Scene modeling code data

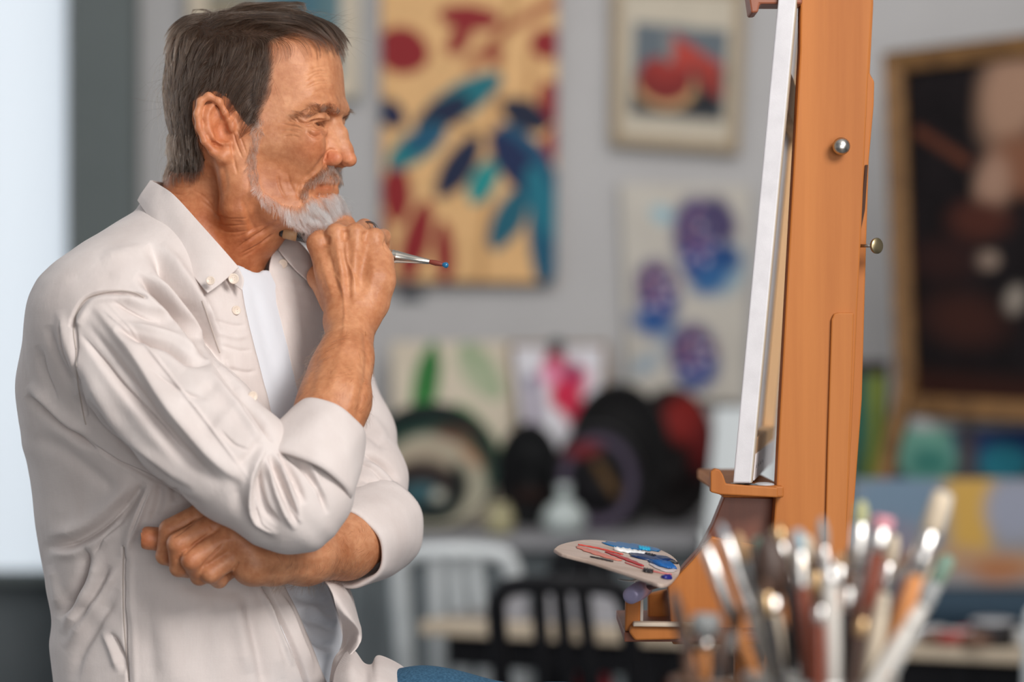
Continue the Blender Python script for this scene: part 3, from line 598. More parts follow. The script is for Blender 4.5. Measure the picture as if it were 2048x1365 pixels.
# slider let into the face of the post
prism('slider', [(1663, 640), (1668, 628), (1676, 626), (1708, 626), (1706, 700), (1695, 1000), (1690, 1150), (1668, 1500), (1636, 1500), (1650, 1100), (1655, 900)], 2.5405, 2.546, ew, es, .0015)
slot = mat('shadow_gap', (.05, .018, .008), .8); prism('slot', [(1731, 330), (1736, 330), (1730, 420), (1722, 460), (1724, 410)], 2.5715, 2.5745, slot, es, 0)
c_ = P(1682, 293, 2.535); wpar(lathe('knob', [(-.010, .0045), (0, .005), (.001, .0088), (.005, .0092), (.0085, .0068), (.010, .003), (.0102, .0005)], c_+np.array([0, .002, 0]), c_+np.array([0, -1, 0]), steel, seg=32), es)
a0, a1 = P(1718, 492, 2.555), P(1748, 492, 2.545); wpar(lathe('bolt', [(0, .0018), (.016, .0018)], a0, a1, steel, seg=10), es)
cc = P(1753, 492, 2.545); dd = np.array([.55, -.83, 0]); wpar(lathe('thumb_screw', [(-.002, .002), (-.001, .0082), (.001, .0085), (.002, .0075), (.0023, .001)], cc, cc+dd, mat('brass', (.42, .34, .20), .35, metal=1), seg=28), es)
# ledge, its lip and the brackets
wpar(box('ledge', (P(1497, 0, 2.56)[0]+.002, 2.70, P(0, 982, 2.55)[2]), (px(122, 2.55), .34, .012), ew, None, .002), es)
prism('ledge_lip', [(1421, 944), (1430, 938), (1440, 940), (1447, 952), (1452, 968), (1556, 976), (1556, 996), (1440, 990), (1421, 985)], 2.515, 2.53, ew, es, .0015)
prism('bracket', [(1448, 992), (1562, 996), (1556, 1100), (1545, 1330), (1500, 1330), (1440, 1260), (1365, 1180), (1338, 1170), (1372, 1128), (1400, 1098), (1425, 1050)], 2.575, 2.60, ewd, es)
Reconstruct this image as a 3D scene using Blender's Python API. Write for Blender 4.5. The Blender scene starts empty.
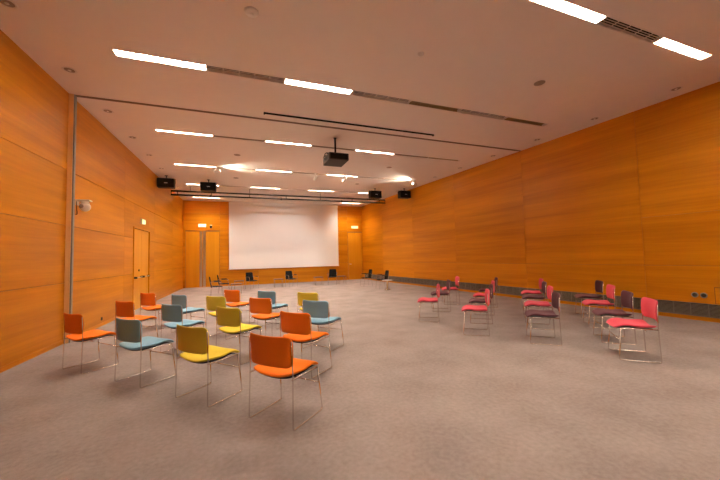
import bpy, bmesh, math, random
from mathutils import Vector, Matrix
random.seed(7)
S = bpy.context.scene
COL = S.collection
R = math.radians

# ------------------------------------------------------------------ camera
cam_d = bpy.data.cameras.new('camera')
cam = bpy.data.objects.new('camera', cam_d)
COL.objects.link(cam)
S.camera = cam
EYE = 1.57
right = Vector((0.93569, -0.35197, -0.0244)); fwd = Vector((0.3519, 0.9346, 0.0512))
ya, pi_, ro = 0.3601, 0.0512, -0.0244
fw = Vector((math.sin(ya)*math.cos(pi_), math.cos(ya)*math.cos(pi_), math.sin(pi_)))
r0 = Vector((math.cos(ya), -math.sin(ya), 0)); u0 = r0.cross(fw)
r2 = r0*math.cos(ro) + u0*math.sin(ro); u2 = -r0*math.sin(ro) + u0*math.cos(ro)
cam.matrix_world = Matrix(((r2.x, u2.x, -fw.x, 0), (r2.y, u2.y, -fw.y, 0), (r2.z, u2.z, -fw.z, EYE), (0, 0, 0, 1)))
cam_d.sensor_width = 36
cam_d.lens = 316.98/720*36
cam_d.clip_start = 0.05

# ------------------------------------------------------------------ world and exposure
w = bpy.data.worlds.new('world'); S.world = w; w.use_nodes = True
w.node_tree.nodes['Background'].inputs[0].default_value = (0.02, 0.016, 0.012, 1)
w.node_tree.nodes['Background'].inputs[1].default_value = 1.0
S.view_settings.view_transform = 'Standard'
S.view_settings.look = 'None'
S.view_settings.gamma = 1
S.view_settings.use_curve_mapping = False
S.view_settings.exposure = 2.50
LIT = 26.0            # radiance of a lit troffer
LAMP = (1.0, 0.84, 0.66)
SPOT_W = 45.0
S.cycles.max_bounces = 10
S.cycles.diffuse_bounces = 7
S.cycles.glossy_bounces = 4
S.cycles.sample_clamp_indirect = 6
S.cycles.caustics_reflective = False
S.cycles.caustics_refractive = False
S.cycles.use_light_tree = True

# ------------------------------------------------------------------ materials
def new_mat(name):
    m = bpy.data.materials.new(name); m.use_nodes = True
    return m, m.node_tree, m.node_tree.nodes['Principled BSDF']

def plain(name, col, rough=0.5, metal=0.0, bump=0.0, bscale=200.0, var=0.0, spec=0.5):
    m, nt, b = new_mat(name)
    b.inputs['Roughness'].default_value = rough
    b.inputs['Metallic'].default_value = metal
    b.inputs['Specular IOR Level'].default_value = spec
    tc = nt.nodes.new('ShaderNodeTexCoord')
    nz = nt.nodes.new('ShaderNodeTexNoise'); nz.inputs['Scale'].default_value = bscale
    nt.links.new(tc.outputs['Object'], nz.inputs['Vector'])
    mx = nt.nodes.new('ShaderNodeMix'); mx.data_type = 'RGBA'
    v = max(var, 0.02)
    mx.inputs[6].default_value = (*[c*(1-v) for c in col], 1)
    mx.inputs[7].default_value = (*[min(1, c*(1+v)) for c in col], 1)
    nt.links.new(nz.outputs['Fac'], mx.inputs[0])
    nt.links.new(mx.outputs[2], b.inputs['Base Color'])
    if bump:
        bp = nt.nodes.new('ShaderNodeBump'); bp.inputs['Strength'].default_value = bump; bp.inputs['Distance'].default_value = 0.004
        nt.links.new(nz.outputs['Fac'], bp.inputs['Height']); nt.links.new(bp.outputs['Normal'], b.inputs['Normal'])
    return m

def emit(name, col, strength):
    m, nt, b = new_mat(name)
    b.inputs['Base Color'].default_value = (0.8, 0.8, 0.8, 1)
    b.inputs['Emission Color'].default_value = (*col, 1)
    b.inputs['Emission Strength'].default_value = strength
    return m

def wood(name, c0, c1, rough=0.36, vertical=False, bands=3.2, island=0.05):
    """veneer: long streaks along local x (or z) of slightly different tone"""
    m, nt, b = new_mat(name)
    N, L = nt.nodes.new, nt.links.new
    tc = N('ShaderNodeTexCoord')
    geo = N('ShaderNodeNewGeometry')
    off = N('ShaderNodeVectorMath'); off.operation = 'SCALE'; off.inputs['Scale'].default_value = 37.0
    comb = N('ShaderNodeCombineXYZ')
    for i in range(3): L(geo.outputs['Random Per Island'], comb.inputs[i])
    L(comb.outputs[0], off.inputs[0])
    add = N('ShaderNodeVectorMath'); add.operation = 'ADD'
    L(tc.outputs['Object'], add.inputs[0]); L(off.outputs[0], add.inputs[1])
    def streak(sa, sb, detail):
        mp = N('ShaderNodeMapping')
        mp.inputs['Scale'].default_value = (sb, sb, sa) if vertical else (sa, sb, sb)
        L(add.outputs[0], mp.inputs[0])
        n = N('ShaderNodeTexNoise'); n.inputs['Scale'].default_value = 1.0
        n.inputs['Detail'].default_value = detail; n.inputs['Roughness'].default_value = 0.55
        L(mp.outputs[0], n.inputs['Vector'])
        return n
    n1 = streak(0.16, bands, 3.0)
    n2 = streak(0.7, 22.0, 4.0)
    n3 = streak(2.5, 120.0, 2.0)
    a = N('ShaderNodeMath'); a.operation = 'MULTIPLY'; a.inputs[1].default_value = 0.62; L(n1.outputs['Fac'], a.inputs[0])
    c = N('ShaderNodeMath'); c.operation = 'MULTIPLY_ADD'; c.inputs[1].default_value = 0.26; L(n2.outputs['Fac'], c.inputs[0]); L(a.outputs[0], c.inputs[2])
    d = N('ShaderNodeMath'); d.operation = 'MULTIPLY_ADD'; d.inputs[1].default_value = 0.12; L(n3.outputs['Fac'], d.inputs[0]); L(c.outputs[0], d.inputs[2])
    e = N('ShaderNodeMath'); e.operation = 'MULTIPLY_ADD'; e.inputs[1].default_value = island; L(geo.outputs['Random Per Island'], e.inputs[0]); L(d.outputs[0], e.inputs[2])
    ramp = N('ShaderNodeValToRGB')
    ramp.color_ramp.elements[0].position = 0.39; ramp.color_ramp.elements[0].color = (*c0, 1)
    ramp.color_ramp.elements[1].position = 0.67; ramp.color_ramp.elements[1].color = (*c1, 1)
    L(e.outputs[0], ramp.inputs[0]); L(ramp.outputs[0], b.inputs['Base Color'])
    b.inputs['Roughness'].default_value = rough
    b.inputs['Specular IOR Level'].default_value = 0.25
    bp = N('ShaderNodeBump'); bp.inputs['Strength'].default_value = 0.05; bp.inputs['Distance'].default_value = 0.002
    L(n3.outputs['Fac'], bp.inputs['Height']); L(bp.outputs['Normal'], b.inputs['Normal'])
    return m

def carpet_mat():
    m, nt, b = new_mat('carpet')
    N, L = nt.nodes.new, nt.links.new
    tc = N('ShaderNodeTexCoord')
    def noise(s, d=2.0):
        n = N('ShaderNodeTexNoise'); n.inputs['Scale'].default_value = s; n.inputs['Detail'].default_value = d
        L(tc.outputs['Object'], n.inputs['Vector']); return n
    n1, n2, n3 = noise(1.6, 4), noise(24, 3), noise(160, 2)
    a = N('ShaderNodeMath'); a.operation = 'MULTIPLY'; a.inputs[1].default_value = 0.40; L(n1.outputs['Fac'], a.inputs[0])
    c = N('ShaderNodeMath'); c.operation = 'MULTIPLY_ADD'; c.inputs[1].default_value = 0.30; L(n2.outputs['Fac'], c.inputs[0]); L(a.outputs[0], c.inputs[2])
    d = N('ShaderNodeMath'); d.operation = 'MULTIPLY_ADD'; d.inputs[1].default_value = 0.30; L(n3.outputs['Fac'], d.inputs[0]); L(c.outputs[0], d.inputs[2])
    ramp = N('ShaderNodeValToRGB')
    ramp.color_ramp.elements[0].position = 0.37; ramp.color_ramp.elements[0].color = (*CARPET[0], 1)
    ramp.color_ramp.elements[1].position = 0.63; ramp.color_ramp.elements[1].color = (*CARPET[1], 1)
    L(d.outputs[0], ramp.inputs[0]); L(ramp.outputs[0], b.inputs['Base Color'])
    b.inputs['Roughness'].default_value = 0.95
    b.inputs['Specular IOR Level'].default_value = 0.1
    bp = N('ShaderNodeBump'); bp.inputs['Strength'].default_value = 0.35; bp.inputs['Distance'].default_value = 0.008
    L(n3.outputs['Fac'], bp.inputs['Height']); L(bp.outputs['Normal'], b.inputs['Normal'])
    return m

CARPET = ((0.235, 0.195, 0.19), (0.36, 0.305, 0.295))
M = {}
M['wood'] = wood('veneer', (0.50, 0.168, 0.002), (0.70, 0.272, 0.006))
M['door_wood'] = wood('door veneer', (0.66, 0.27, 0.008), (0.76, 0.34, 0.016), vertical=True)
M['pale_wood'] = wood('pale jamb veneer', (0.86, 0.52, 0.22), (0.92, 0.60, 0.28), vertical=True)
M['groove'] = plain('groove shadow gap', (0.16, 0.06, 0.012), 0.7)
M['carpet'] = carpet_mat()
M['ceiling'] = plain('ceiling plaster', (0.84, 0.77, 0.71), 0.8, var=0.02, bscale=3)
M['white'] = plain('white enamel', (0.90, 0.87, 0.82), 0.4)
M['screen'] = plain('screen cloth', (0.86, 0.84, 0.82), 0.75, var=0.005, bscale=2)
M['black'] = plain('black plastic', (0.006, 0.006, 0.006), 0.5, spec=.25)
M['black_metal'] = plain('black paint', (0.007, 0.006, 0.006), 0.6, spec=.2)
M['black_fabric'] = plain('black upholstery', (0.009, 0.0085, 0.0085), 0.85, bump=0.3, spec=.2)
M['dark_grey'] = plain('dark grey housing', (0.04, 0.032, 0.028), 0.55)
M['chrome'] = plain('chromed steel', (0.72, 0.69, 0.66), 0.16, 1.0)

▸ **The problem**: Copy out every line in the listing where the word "this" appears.

▸ **Completed task**:
Continue the Blender Python script for this scene: part 3, from line 598. More parts follow. The script is for Blender 4.5. Measure the picture as if it were 2048x1365 pixels.
Reconstruct this image as a 3D scene using Blender's Python API. Write for Blender 4.5. The Blender scene starts empty.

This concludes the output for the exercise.